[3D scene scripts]
** START **

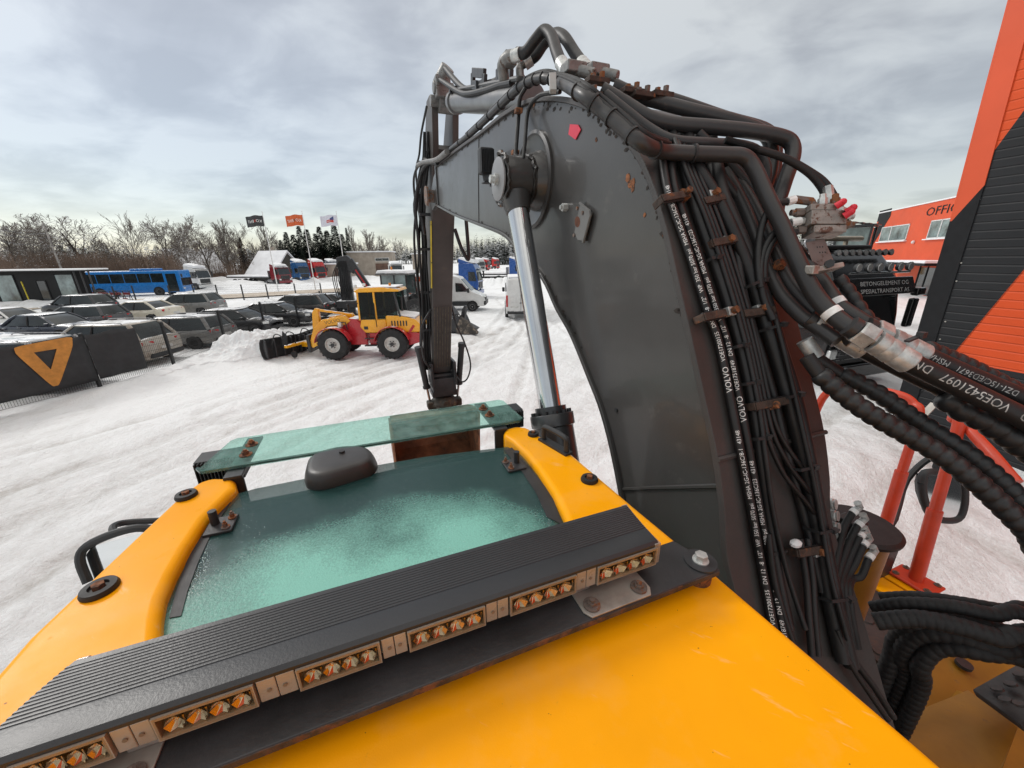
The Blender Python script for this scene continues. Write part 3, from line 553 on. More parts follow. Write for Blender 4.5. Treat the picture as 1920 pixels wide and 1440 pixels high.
# work light on the boom
c = np.array(X(911, 303, r=0.655)); wl = P('boom_work_light', MB().box(c, (0.072, 0.055, 0.118)), BLK, bevel=0.010, seg=3)
q = MB()
for i in range(9): q.box(c + (-0.032 + i * 0.008, -0.030, 0.0), (0.003, 0.010, 0.10))
Sb('cooling_fin', q, BLK, wl); Sb('lens', MB().box(c + (0, 0.029, 0), (0.06, 0.004, 0.10)), LAMPG, wl)
q = MB().beam(c + (0.005, 0.0, -0.05), c + (0.01, -0.005, -0.085), 0.022, 0.05).box(c + (0.02, -0.01, -0.095), (0.085, 0.05, 0.008)).beam(c + (0.02, -0.01, -0.095), (WL, c[1] - 0.01, c[2] - 0.13), 0.02, 0.03); P('light_bracket', q, STEELB, bevel=0.003)
# red reflector, drilled side bracket, lubrication nipple
def on_web(pl, off=0.0): return [(WL - off, p[1], p[2]) for p in XS(pl, r=WL - off)]
def plate(pl, th): 
    mb = MB(); a = on_web(pl, 0.001); b = on_web(pl, 0.001 + th); b = [(WL - 0.001 - th, p[1], p[2]) for p in a]; return mb.loft([a, b])
rp = P('reflector_tag', plate([(1070, 233), (1085, 234), (1090, 243), (1080, 262), (1067, 252)], 0.003), M('reflector_red', (0.72, 0.03, 0.07), 0.35, var=0.1), smooth=0)
br = P('valve_mount', plate([(1093, 383), (1108, 393), (1112, 400), (1098, 452), (1088, 450), (1082, 436)], 0.012), M('bracket_grey', (0.15, 0.148, 0.145), 0.45, var=0.1), bevel=0.002)
q = MB().add([(WL - 0.0136, p[1], p[2]) for p in on_web([(1089 + 5 * math.cos(a), 416 + 10.5 * math.sin(a)) for a in np.linspace(0, 6.1, 14)])], [tuple(range(14))]); Sb('bore', q, M('bore_rust', (0.10, 0.03, 0.012), 0.8, var=0.3, vs=30), br, smooth=0)
for p in ((1089, 391), (1099, 399), (1083, 441)): o = np.array(on_web([p])[0]); Sb('rivet', MB().cyl(o - (0.012, 0, 0), o - (0.017, 0, 0), 0.006, n=10), RUSTY, br)
Sb('mount_edge', MB().tube([(WL - 0.012, p[1], p[2]) for p in on_web([(1093, 381), (1112, 397), (1113, 404), (1099, 455)])], 0.005, 6), M('bracket_grey', None), br)
o = np.array(on_web([(1063, 389)])[0]); P('lube_nipple', MB().cyl(o, o - (0.02, 0, 0), 0.014, n=6).cyl(o - (0.02, 0, 0), o - (0.028, 0, 0), 0.008, n=10), ZINC)
o = np.array(on_web([(1156, 769)])[0]); P('web_plug', MB().cyl(o, o - (0.004, 0, 0), 0.007, n=10), BLK)
# rust blooms on the web: thin flakes of scale along the top weld
for p in ((1182, 345), (1178, 335), (1186, 352), (1209, 403), (1118, 262), (1001, 194), (1188, 340)):
    flk = MB(); o = on_web([p])[0]; n_ = 7; ph = random.random() * 6; rad = random.uniform(0.005, 0.012)
    flk.loft([[(WL - h, o[1] + math.cos(ph + 6.283 * j / n_) * rad * k * rj, o[2] + math.sin(ph + 6.283 * j / n_) * rad * 1.3 * k * rj) for j, rj in enumerate([random.Random(int(p[0] * 7 + jj)).uniform(0.6, 1.2) for jj in range(n_)])] for h, k in ((0.0002, 1), (0.0012, 0.9))]); Sb('rust_scale', flk, RUST, boom)
# ================================================================== hoses and pipes
def pol(pl, **k): return [X(p[0], p[1], d=p[2]) for p in pl]
def hose(name, pts, r, mt, n=10, k=6, label=None, sub=None): return P(name, MB().tube(spline(pts, k), r, n), mt, label=label, smooth=60)
def top_line(pl, off=0.018): return [on_top(p[0], p[1], p[2] if len(p) > 2 else off)[1] for p in pl]
def wrap_text(par, pts, r, txt, size, s0, face, flip=1, mt=WPRINT, adv=1):
    """print lettering round a hose: u runs along the hose, v round its surface, centred on the side that faces `face`"""
    C = [np.array(p, float) for p in pts]; 
    if adv < 0: C = C[::-1]
    seg = [np.linalg.norm(C[i + 1] - C[i]) for i in range(len(C) - 1)]; cum = np.concatenate([[0], np.cumsum(seg)])
    vs, fs = text_mesh(txt, size); vs, fs = slice_rows(vs, fs, size); out = []
    for x, y, _ in vs:
        s = min(max(s0 + x, 0), cum[-1] - 1e-5); i = int(np.searchsorted(cum, s, 'right') - 1); i = min(i, len(seg) - 1); t = (s - cum[i]) / seg[i]
        c = C[i] * (1 - t) + C[i + 1] * t; d = (C[i + 1] - C[i]) / seg[i]; fv = np.array((0, 0, CAMH)) - c; fv = fv / np.linalg.norm(fv) + np.array(face) * 0.25; n = fv - d * (fv @ d); n /= np.linalg.norm(n); b = np.cross(n, d) * flip
        a = (y - size * 0.35) / r; out.append(c + (n * math.cos(a) + b * math.sin(a)) * (r + 0.0005))
    if out: Sb('printed_text', MB().add(out, fs), mt, par, smooth=0)
    return s0 + max([v[0] for v in vs] + [0])
# two printed hoses down the back of the boom
Apx = [(1218, 225), (1238, 270), (1245, 320), (1256, 372), (1290, 470), (1325, 580), (1347, 640), (1368, 740), (1389, 850), (1406, 940), (1424, 1040), (1440, 1125), (1460, 1230), (1480, 1330)]
Bpx2 = [(1236, 225), (1253, 270), (1259, 320), (1270, 372), (1306, 470), (1342, 580), (1363, 640), (1384, 740), (1403, 840), (1421, 940), (1440, 1040), (1457, 1130), (1478, 1230), (1500, 1330)]
face = (-0.15, -0.75, 0.65)
for pl, code, tail in ((Apx, 'VOE17200135', '136C/8-1'), (Bpx2, 'VOE17518749', '136C/23')):
    pts = spline(top_line(pl, 0.014), 6); h = P('printed_hose', MB().tube(pts, 0.0098, 12), RUB, smooth=60)
    s = 0.10 if pl is Apx else 0.04
    for rep in range(3):
        s = wrap_text(h, pts, 0.0098, 'VOLVO', 0.0185, s, face, 1, adv=-1) + 0.014
        s = wrap_text(h, pts, 0.0098, code + '   DN 12  -8  1/2"   WP  350 bar 5070 psi   MSHA 2G-IC-' + tail, 0.0125, s, face, 1, adv=-1) + 0.012
        s = wrap_text(h, pts, 0.0098, '43148', 0.0125, s, face, 1, adv=-1) + 0.09
        if s > 1.1: break
# plain bundle on the back of the boom
plain = [([(1255, 235), (1275, 290), (1300, 380), (1335, 480), (1365, 570), (1388, 650), (1412, 760), (1428, 870), (1440, 960), (1455, 1060), (1480, 1180)], 0.012, 0.015),
         ([(1285, 235), (1302, 300), (1340, 365), (1372, 430), (1402, 500), (1424, 570), (1440, 620), (1462, 690), (1487, 780), (1508, 870), (1524, 960), (1540, 1040), (1556, 1130), (1580, 1240)], 0.0165, 0.02),
         ([(1330, 240), (1342, 300), (1356, 366), (1388, 440), (1414, 510), (1442, 580), (1462, 650), (1490, 740), (1512, 840), (1530, 930), (1550, 1040), (1570, 1140), (1596, 1250)], 0.0165, 0.02),
         ([(1310, 245), (1330, 310), (1362, 400), (1378, 460), (1392, 540), (1410, 610), (1432, 680), (1452, 750), (1470, 830), (1488, 900), (1515, 1000), (1540, 1110)], 0.010, 0.012),
         ([(1265, 260), (1290, 330), (1320, 400), (1352, 490), (1380, 580), (1404, 670), (1424, 770), (1436, 860), (1450, 960), (1475, 1070), (1510, 1180)], 0.0062, 0.030),
         ([(1270, 262), (1297, 330), (1328, 402), (1360, 492), (1388, 582), (1411, 672), (1430, 770), (1443, 830), (1470, 890), (1510, 940), (1540, 980)], 0.0058, 0.028),
         ([(1278, 262), (1304, 330), (1335, 402), (1367, 492), (1395, 582), (1418, 672), (1436, 760), (1452, 820), (1482, 876), (1520, 925), (1548, 960)], 0.0058, 0.026),
         ([(1290, 262), (1312, 330), (1345, 402), (1376, 492), (1403, 582), (1425, 672), (1442, 750), (1460, 810), (1495, 866), (1530, 905)], 0.0058, 0.024),
         ([(1452, 590), (1468, 650), (1488, 730), (1510, 830), (1525, 900), (1542, 990), (1560, 1090), (1590, 1200)], 0.0062, 0.044),
         ([(1440, 1000), (1452, 1090), (1478, 1180), (1510, 1260), (1560, 1330)], 0.008, 0.02), ([(1500, 1010), (1512, 1090), (1516, 1150), (1522, 1230)], 0.008, 0.024), ([(1514, 1010), (1524, 1090), (1527, 1150), (1534, 1230)], 0.008, 0.024),
         ([(1580, 1180), (1600, 1235), (1640, 1290), (1675, 1345)], 0.0075, 0.02), ([(1570, 1180), (1592, 1240), (1630, 1300), (1665, 1350)], 0.006, 0.03)]
for pl, r, off in plain: hose('hydraulic_hose', top_line(pl, off), r, RUB, 10, 5)
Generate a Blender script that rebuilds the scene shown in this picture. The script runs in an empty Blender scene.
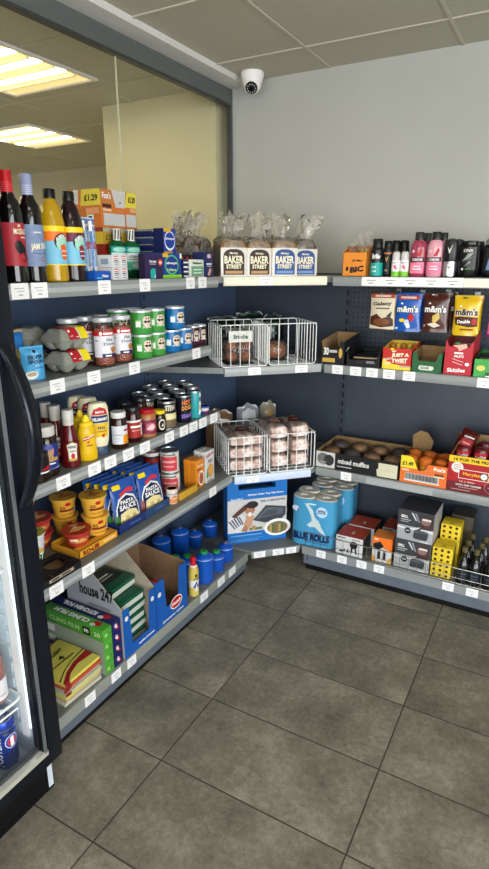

** END **

■ EXERCISE BRIEF:
Gather each line of the listing containing the word "that" and show it.

■ ANSWER BELOW:
    """print lettering round a hose: u runs along the hose, v round its surface, centred on the side that faces `face`"""
Generate a Blender script that rebuilds the scene shown in this picture. The script runs in an empty Blender scene.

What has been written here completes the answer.